Human beings, in order to accomplish any result of moment, must be reasonably comfortable, that is, they must not be over-hungry or thirsty or sleepy. If they are, their minds will dwell upon their discomforts, and they will accomplish little, as the hungry boy, who keeps turning his head in the direction of the sun and wondering whether it is not almost dinner-time, is not likely to hoe much corn. My first step, therefore, must be to find water and pitch a camp.

But often I have no idea where water is to be found, and must give as much care to the search as if I were looking for fossils. So while the driver follows me with the wagon, I hunt for water and fossils at the same time.

Both sides of my ravine are bordered with cream-colored, or yellow, chalk, with blue below. Sometimes for hundreds of feet the rock is entirely denuded and cut into lateral ravines, ridges, and mounds, or beautifully sculptured into tower and obelisk. Sometimes it takes on the semblance of a ruined city, with walls of tottering masonry, and only a near approach can convince the eye that this is only another example of that mimicry in which nature so frequently indulges.

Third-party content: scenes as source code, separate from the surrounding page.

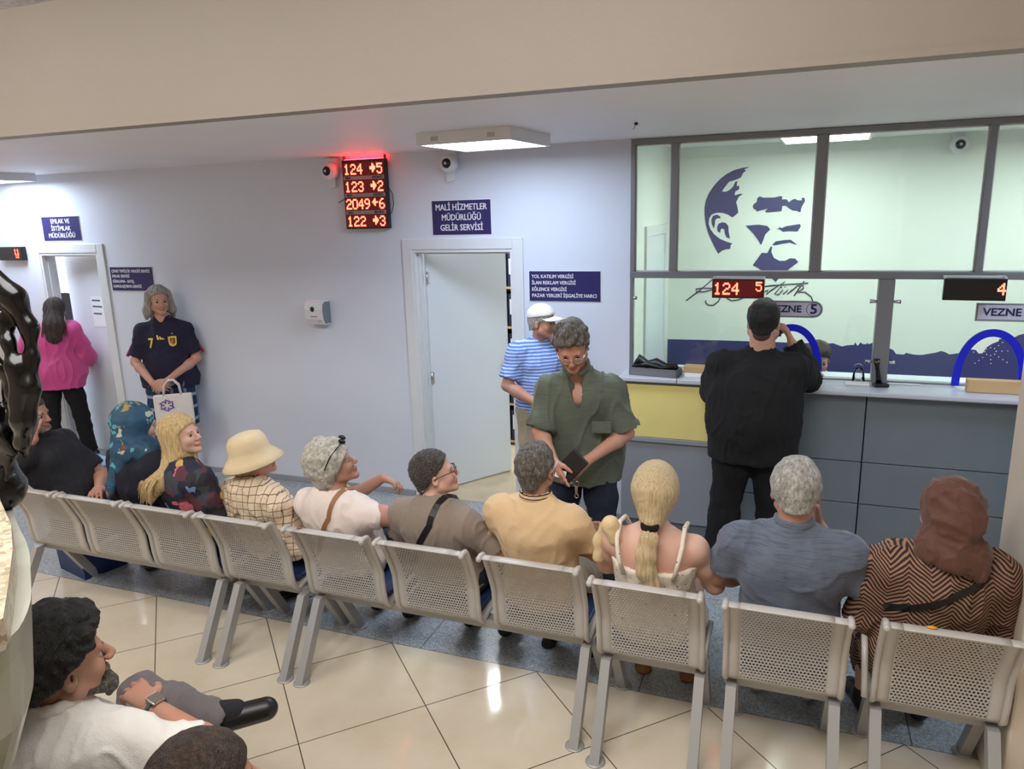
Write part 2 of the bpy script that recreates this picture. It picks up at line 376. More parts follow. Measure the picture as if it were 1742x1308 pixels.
# binder shelf in the middle room
def binders():
    t=empty('binder_shelf',(-2.05,6.95,0),0,'pale wooden shelf unit of file binders seen through the open middle door','shelf')
    MB().box(-.75,-.72,-.2,.2,0,2.2).box(.72,.75,-.2,.2,0,2.2).box(-.72,.72,.18,.2,0,2.2).build('side_panel',M['kraft'],t)
    proto=None
    for r,z in enumerate((.05,.44,.83,1.22,1.61,2.0)):
        MB().box(-.72,.72,-.2,.18,z-.02,z).build('shelf_board',M['kraft'],t)
        if r>4: continue
        for i in range(17):
            x=-2.05-.66+i*.082
            if proto is None:
                proto=empty('file_binder',(x,6.9,z),0); proto['category']='binder'; proto['group']='file binders on the shelf behind the middle door'
                proto['label']='dark blue file binder with a white spine label on the back room shelf'
                MB().box(-.036,.036,-.14,.14,.001,.32,.003).build('cover',plain('binder_navy',(30,34,60),.5),proto)
                MB().box(-.022,.022,-.142,-.14,.12,.27).build('spine_label',M['paper'],proto); MB().lathe([(.012,.003),(.012,0),(.007,0),(.007,.003)],(0,-.14,.06),10,'y').build('finger_ring',M['chrome'],proto)
            else:
                c=copy_tree(proto); c.location=(x,6.9,z)
binders()
# ---------------------------------------------------------------- lamps on the ceiling, added fill lights
def ceiling_light(x,y,z,label,em,ang=0,kind=None):
    t=empty('ceiling_light',(x,y,z),R(ang),label,'light')
    s=.3
    MB().box(-s,s,-s,-s+.02,-.07,0,.002).box(-s,s,s-.02,s,-.07,0,.002).box(-s,-s+.02,-s+.02,s-.02,-.07,0,.002).box(s-.02,s,-s+.02,s-.02,-.07,0,.002).box(-s+.02,s-.02,-s+.02,s-.02,-.02,-.004).build('housing',M['plastic'],t)
    MB().box(-s+.021,s-.021,-s+.021,s-.021,-.066,-.052).build('diffuser',em,t)
    v=MB()
    for cx in(-.18,.18):
        for k in range(5): v.box(cx-.02+k*.01,cx-.016+k*.01,-s-.001,-s+.001,-.05,-.025)
    v.build('vent_slots',M['cabgrey'],t)
    return t
G='square surface lights on the ceiling'
ceiling_light(-1.765,4.31,2.774,'square white surface light lit on the ceiling above the middle door',M['lamp'],-4)['group']=G
ceiling_light(-6.83,4.78,2.774,'square white surface light cut off by the left edge, lit',M['lamp'],-4)['group']=G
ceiling_light(.17,5.95,2.83,'square white light lit behind the glass partition',M['officelamp'],-3)['group']=G
ceiling_light(2.1,5.95,2.83,'square white office light out of the frame on the right',M['officelamp'])['group']=G
ceiling_light(2.1,4.31,2.774,'added square white hall light, unseen, out of the frame on the right',M['lamp'])['group']=G  # extra panel added for more light in the hall, never in view
area_lamp('room_fill',(-2.6,6.6,2.7),.6,.6,26,(.95,1,1))  # area light added to brighten the middle room
area_lamp('left_room_fill',(-7.3,6.5,2.7),.6,.6,45,(1,1,1))  # area light added to brighten the left room
area_lamp('hall_fill',(-1.0,.7,3.85),2.6,1.6,64,(1,.985,.955))  # unseen fill added to brighten the front hall
area_lamp('hall_fill',(-4.5,.7,3.85),2.6,1.6,64,(1,.985,.955))  # second unseen fill, added over the left of the front hall
# ---------------------------------------------------------------- waiting seats
PROF=[(-.03,.395),(-.065,.425),(-.078,.50),(-.085,.60),(-.10,.645),(-.145,.745),(-.185,.822),(-.198,.838),(-.225,.842),(-.245,.836)]
def prof_resample(P,n):
    P=[Vector((0,a,b)) for a,b in P]; L_=[0]
    for i in range(1,len(P)): L_.append(L_[-1]+(P[i]-P[i-1]).length)
    out=[]
    for k in range(n+1):
        s=L_[-1]*k/n; i=1
        while i<len(P)-1 and L_[i]<s: i+=1
        t=(s-L_[i-1])/(L_[i]-L_[i-1]); out.append(P[i-1].lerp(P[i],t))
    return out
def back_mesh(hw=.22):
    import bmesh
    rows=30; pr_=prof_resample(PROF,rows*4); NN=len(pr_)-1
    def pt(u,v):  # u metres across, v 0..1 along the profile
        k=min(NN-1e-6,max(0,v*NN)); i=int(k); p=pr_[i].lerp(pr_[i+1],k-i); return (u,p.y,p.z)
    b=MB(); band=.055
    # solid side bands, bottom band, top flange band
    def strip(u0,u1,v0,v1,nu,nv):
        vs=[pt(u0+(u1-u0)*i/nu,v0+(v1-v0)*j/nv) for j in range(nv+1) for i in range(nu+1)]
        fs=[(j*(nu+1)+i,j*(nu+1)+i+1,(j+1)*(nu+1)+i+1,(j+1)*(nu+1)+i) for j in range(nv) for i in range(nu)]
        b.add(vs,fs,True)
    V0,V1=.035,.86
    strip(-hw,-hw+band,0,1,2,40); strip(hw-band,hw,0,1,2,40); strip(-hw+band,hw-band,0,V0,8,2); strip(-hw+band,hw-band,V1,1,8,8)
    cols=24; cw=(2*(hw-band))/cols; dv=(V1-V0)/rows; L_=.55
    for r in range(rows):
        off=.5 if r%2 else 0
        for c in range(-1,cols+1):
            u0=-hw+band+(c+off)*cw; u1=u0+cw; 
            lo=-hw+band; hi=hw-band
            if u1<=lo+1e-6 or u0>=hi-1e-6: continue
            v0=V0+r*dv; v1=v0+dv
            if u0<lo-1e-6 or u1>hi+1e-6:
                b.add([pt(max(u0,lo),v0),pt(min(u1,hi),v0),pt(min(u1,hi),v1),pt(max(u0,lo),v1)],[(0,1,2,3)],True); continue
            um=(u0+u1)/2; vm=(v0+v1)/2; rr=cw*.37; rv=rr/L_*1.0
            outer=[(u0,v0),(um,v0),(u1,v0),(u1,v1),(um,v1),(u0,v1)]
            inner=[(um-rr*.87,vm-rv*.5),(um,vm-rv),(um+rr*.87,vm-rv*.5),(um+rr*.87,vm+rv*.5),(um,vm+rv),(um-rr*.87,vm+rv*.5)]
            b.add([pt(*q) for q in outer+inner],[(i,(i+1)%6,6+(i+1)%6,6+i) for i in range(6)],True)
    o=b.build('backrest',M['bench'],fix=False)
    md=o.modifiers.new('s','SOLIDIFY'); md.thickness=.0022
    return o
def seat_parts(parent,x,back=None):
    hw=.22
    if back is None: bk=back_mesh(); bk.parent=parent
    else: bk=back.copy(); C.objects.link(bk); bk.parent=parent
    bk.location=(x,0,0)
    for s in(-1,1):
        fr=MB()
        pts=[(s*hw,.30,.432),(s*hw,.1,.425),(s*hw,.0,.405),(s*hw,-.035,.40)]+[(s*hw,a,b) for a,b in PROF[1:]]
        fr.tube(pts,.0125,8); fr.ball((s*hw,PROF[-1][0],PROF[-1][1]),.014,8,6)
        f=fr.build('side_tube',M['bench'],parent); f.location=(x,0,0)
    pan=MB(); prof=[(-.03,.395),(.0,.402),(.1,.42),(.28,.428),(.32,.42),(.33,.40)]
    nu=4; vs=[(-hw+2*hw*i/nu,a,b) for a,b in prof for i in range(nu+1)]
    fs=[(j*(nu+1)+i,j*(nu+1)+i+1,(j+1)*(nu+1)+i+1,(j+1)*(nu+1)+i) for j in range(len(prof)-1) for i in range(nu)]
    o=pan.add(vs,fs,True).build('seat',M['bench'],parent); o.location=(x,0,0); o.modifiers.new('s','SOLIDIFY').thickness=.003
    pad=MB().box(-hw+.02,hw-.02,.0,.31,.424,.446,.008).build('seat_pad',M['bluepad'],parent); pad.location=(x,0,0)
    return bk
def leg_frame(parent,x):
    for s,foot in ((-1,-.245),(1,.31)):
        top=-.03 if s<0 else .09
        b=MB(); w=.021; d=.03; vs=[]
        for (y,z) in ((foot-d,.006),(foot+d,.006),(top+d,.375),(top-d,.375)): vs+= [(-w,y,z),(w,y,z)]
        b.add(vs,[(0,1,3,2),(2,3,5,4),(4,5,7,6),(6,7,1,0),(0,2,4,6),(1,7,5,3)])
        o=b.build('leg',M['steel'],parent); o.location=(x,0,0)
        d2=MB().lathe([(0,.007),(.034,.007),(.043,.004),(.044,0),(0,0)],(0,foot,0),20).build('foot_plate',M['steel'],o)
def seat_bench(x0,n,xs,y,label,kind,back=None,legs=None,arm=None,rz=0):
    xc=sum(xs)/len(xs)
    t=empty(kind,(xc,y,0),rz,label,'bench' if n>1 else 'chair')
    t['group']='grey perforated metal waiting seats'
    for x in xs: back=seat_parts(t,x-xc,back)
    a,b=legs
    MB().box(a-xc-.03,b-xc+.03,.0,.06,.345,.393,.004).build('beam',M['steel'],t)
    for l in legs: leg_frame(t,l-xc)
    if arm:
        MB().tube([(-.252,-.085,.44),(-.255,-.06,.52),(-.255,.0,.60),(-.255,.05,.63),(-.255,.26,.63)],.013,8).build('armrest',M['bench'],t)
        MB().cyl((-.255,.26,.63),(-.255,.285,.63),.0145,10).build('armrest_cap',M['black'],t)
    return t,back
_,BK=seat_bench(0,3,[-4.06,-3.57,-3.08],2.985,'three-seat grey perforated metal bench at the left end of the row','waiting_bench',None,(-4.30,-2.87))
seat_bench(0,1,[-2.585],2.985,'single grey perforated metal seat under the person in the bucket hat','waiting_chair',BK,(-2.75,-2.335))
seat_bench(0,3,[-2.035,-1.525,-1.0],2.985,'three-seat grey perforated metal bench in the middle of the row','waiting_bench',BK,(-2.235,-.79))
seat_bench(0,1,[-.485],2.92,'single grey perforated metal seat behind the woman with the blonde ponytail','waiting_chair',BK,(-.68,-.275))
seat_bench(0,1,[.05],2.90,'single grey perforated metal seat behind the grey haired man','waiting_chair',BK,(-.145,.25))
seat_bench(0,1,[.605],2.925,'single grey perforated metal seat beside the cream column','waiting_chair',BK,(.40,.80),True)
MB().lathe([(0,0),(.014,0),(.011,.004),(0,.006)],(-2.18,2.985-.215,.845),10).build('orange_crumb',plain('brown_stain',(140,100,80),.6)); bpy.data.objects['orange_crumb'].name='dry_leaf_scrap'
tag(bpy.data.objects['dry_leaf_scrap'],'brown scrap on the top edge of the middle bench, behind the curly haired woman','scrap')
tag(MB().ball((.53,2.925-.215,.848),(.018,.009,.005),10,6).build('food_crumb',plain('orange_crumb',(224,160,60),.6)),'small orange crumb on the top edge of the seat by the column','crumb')
# ---------------------------------------------------------------- wall fittings
def wall_sign(name,x0,x1,z0,z1,lines,label,align='CENTER',y=YW-.001):
    t=empty(name,((x0+x1)/2,y,(z0+z1)/2),0,label,'sign')
    w,h=(x1-x0)/2,(z1-z0)/2
    MB().box(-w,w,-.006,0,-h,h,.001).build('panel',M['navy'],t)
    MB().box(-w-.004,w+.004,-.003,0,-h-.004,h+.004).build('panel_edge',M['white'],t)
    ls=[]
    for s,hh,dz,wd in lines:
        ls.append(dict(body=s,h=hh,x=0 if align=='CENTER' else -w+.02,y=-.0065,z=dz,bold=.0014 if hh>.03 else .0007,width=wd,align=align))
    lettering(t,M['white'],ls)
    return t
wall_sign('door_sign',-2.597,-2.116,2.16,2.412,[('MALİ HİZMETLER',.046,.075,.42),('MÜDÜRLÜĞÜ',.046,.0,.32),('GELİR SERVİSİ',.046,-.075,.35)],'dark blue sign above the middle door reading MALİ HİZMETLER')
wall_sign('door_sign',-6.745,-6.262,2.168,2.388,[('EMLAK VE',.042,.066,.24),('İSTİMLAK',.042,.0,.25),('MÜDÜRLÜĞÜ',.042,-.066,.34)],'dark blue sign above the left door reading EMLAK VE İSTİMLAK')
wall_sign('list_sign',-1.825,-1.285,1.668,1.886,[('YOL KATILIM VERGİSİ',.026,.07,.32),('İLAN REKLAM VERGİSİ',.026,.024,.335),('EĞLENCE VERGİSİ',.026,-.024,.265),('PAZAR YERLERİ İŞGALİYE HARCI',.026,-.07,.49)],'dark blue four-line sign right of the middle door reading YOL KATILIM VERGİSİ','LEFT')
wall_sign('list_sign',-5.965,-5.455,1.70,1.917,[('ÇEVRE TEMİZLİK VERGİSİ SERVİSİ',.026,.07,.46),('EMLAK SERVİSİ',.026,.024,.21),('KİRALAMA - SATIŞ,',.026,-.024,.26),('KAMULAŞTIRMA SERVİSİ',.026,-.07,.34)],'dark blue four-line sign behind the long haired man in the football shirt','LEFT')
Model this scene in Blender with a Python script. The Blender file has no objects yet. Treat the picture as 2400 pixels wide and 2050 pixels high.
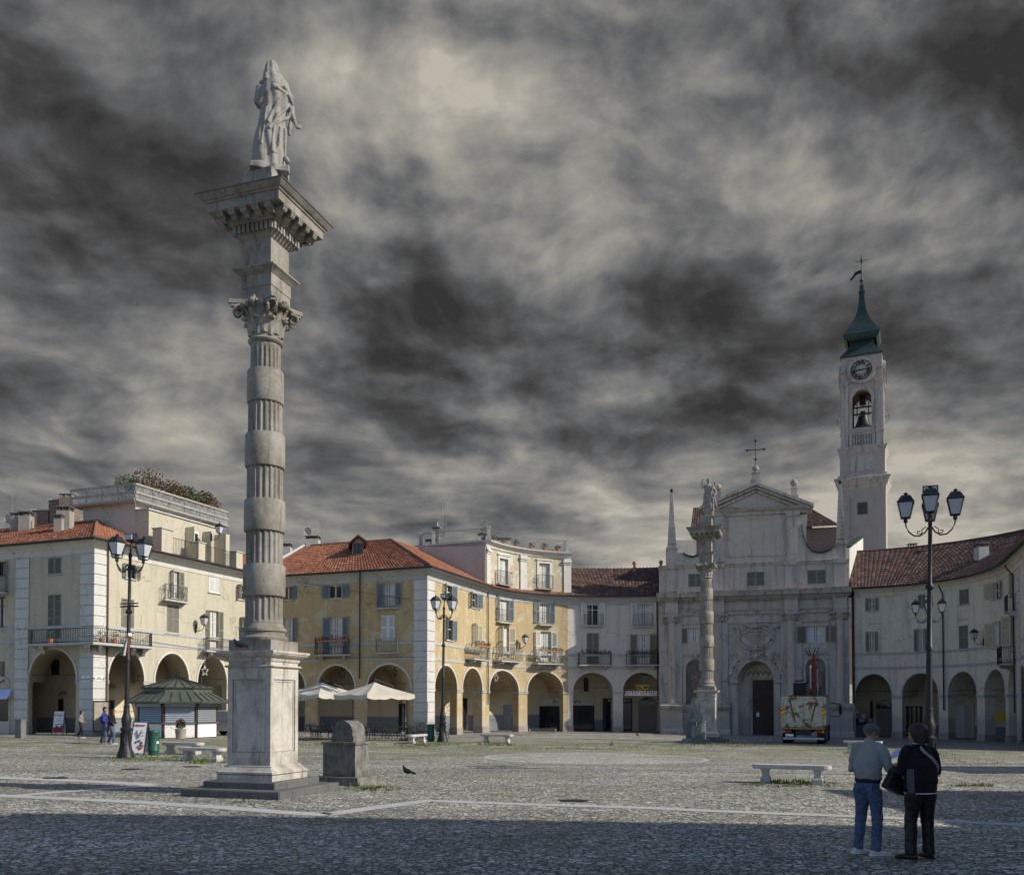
import bpy, bmesh, math, random
from math import sin, cos, tan, pi, sqrt, radians, atan2, floor
from mathutils import Vector, Matrix, noise
random.seed(7)
V = Vector
C = bpy.context.scene.collection

# ---------------------------------------------------------------- camera
F, PV, CHT, PIT = 2080.0, 1602.8, 1.95, radians(1.3)
cam_d = bpy.data.cameras.new("camera")
cam = bpy.data.objects.new("camera", cam_d); C.objects.link(cam)
cam.location = (0, 0, CHT); cam.rotation_euler = (radians(90) + PIT, 0, 0)
cam_d.sensor_width = 36; cam_d.lens = F / 2400 * 36
cam_d.shift_y = (PV - 1025) / 2400
cam_d.clip_start = 0.1; cam_d.clip_end = 3000
bpy.context.scene.camera = cam
vs = bpy.context.scene.view_settings
vs.view_transform = 'Standard'; vs.look = 'None'; vs.gamma = 1; vs.exposure = 0.0

def ray(u, v):
    a, b = (u - 1200) / F, (PV - v) / F
    return V((a, cos(PIT) - b * sin(PIT), sin(PIT) + b * cos(PIT)))
def P(u, v, Y):
    d = ray(u, v); t = Y / d.y
    return V((d.x * t, Y, CHT + d.z * t))
def ss(a, b, x):
    t = max(0, min(1, (x - a) / (b - a))); return t * t * (3 - 2 * t)
def gz(x, y):
    return ss(18, 46, y) * max(-.50, min(.13, -(x + 12) * .0127)) - .18 * ss(52, 64, y) * ss(-18, -8, x)
def GP(u, v):
    Y = 30.0
    for _ in range(60):
        d = ray(u, v); x = d.x / d.y * Y
        Yn = (CHT - gz(x, Y)) / max(1e-4, -d.z) * d.y
        Y += (Yn - Y) * .5
    p = P(u, v, Y); p.z = gz(p.x, p.y); return p
def ZV(v, Y, u=1200): return P(u, v, Y).z

# ---------------------------------------------------------------- sky and sun
SUN_TO = V((.96, -.275, 0)).normalized(); SUN_EL = radians(31)
wd = bpy.data.worlds.new("World"); bpy.context.scene.world = wd; wd.use_nodes = True
class NT:
    def __init__(s, nt): s.t = nt; s.n = nt.nodes; s.l = nt.links
    def add(s, typ, **kw):
        n = s.n.new(typ)
        for k, v in kw.items(): setattr(n, k, v)
        return n
    def put(s, inp, val):
        if hasattr(val, 'node') or isinstance(val, bpy.types.NodeSocket): s.l.new(val, inp)
        else: inp.default_value = val
    def m(s, op, a, b=None, c=None, clamp=False):
        n = s.add('ShaderNodeMath', operation=op); n.use_clamp = clamp
        s.put(n.inputs[0], a)
        if b is not None: s.put(n.inputs[1], b)
        if c is not None: s.put(n.inputs[2], c)
        return n.outputs[0]
    def vm(s, op, a, b=None, sc=None):
        n = s.add('ShaderNodeVectorMath', operation=op)
        s.put(n.inputs[0], a)
        if b is not None: s.put(n.inputs[1], b)
        if sc is not None: s.put(n.inputs['Scale'], sc)
        return n.outputs['Value'] if op in ('DISTANCE', 'LENGTH', 'DOT_PRODUCT') else n.outputs[0]
    def noise(s, vec, scale=1, detail=4, rough=.55, dist=0, w=None):
        n = s.add('ShaderNodeTexNoise'); n.inputs['Scale'].default_value = scale
        n.inputs['Detail'].default_value = detail; n.inputs['Roughness'].default_value = rough
        n.inputs['Distortion'].default_value = dist
        s.put(n.inputs['Vector'], vec); return n
    def ramp(s, fac, stops, interp='LINEAR'):
        n = s.add('ShaderNodeValToRGB'); s.put(n.inputs[0], fac)
        cr = n.color_ramp; cr.interpolation = interp
        while len(cr.elements) < len(stops): cr.elements.new(.5)
        for e, (p, c) in zip(cr.elements, stops):
            e.position = p; e.color = (c[0], c[1], c[2], 1) if not isinstance(c, (int, float)) else (c, c, c, 1)
        return n.outputs[0]
    def mix(s, fac, a, b, mode='MIX'):
        n = s.add('ShaderNodeMix', data_type='RGBA', blend_type=mode)
        s.put(n.inputs[0], fac)
        for i, x in ((6, a), (7, b)):
            if isinstance(x, (tuple, list)): x = (x[0], x[1], x[2], 1)
            s.put(n.inputs[i], x)
        return n.outputs[2]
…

The chalk beds are entirely bare of vegetation, with the exception of a desert shrub that “finds a foothold in the rifted rock” and sends its roots down every crevice. This shrub is one of the fossil hunter’s worst enemies. Sending its roots down the clefts in the rock, it searches out the fossil bones that have been preserved there, and feasts upon them until they have been entirely consumed, thus thriving at the expense of God’s buried dead. More fine fossil vertebrates have been destroyed by this plant than by the denudation of the rock, or the vandal hand of man, although both of the latter have been powerful factors in the destruction of fossils. In those days, however, there were no curiosity hunters to dig up the precious relics, so that they were more abundant than they are now.

All this time I am wandering along the canyon in search of water. Sometimes I come upon gorges only two feet wide and fifty feet deep; sometimes for five miles or more the sides of the ravine will be only a few feet high.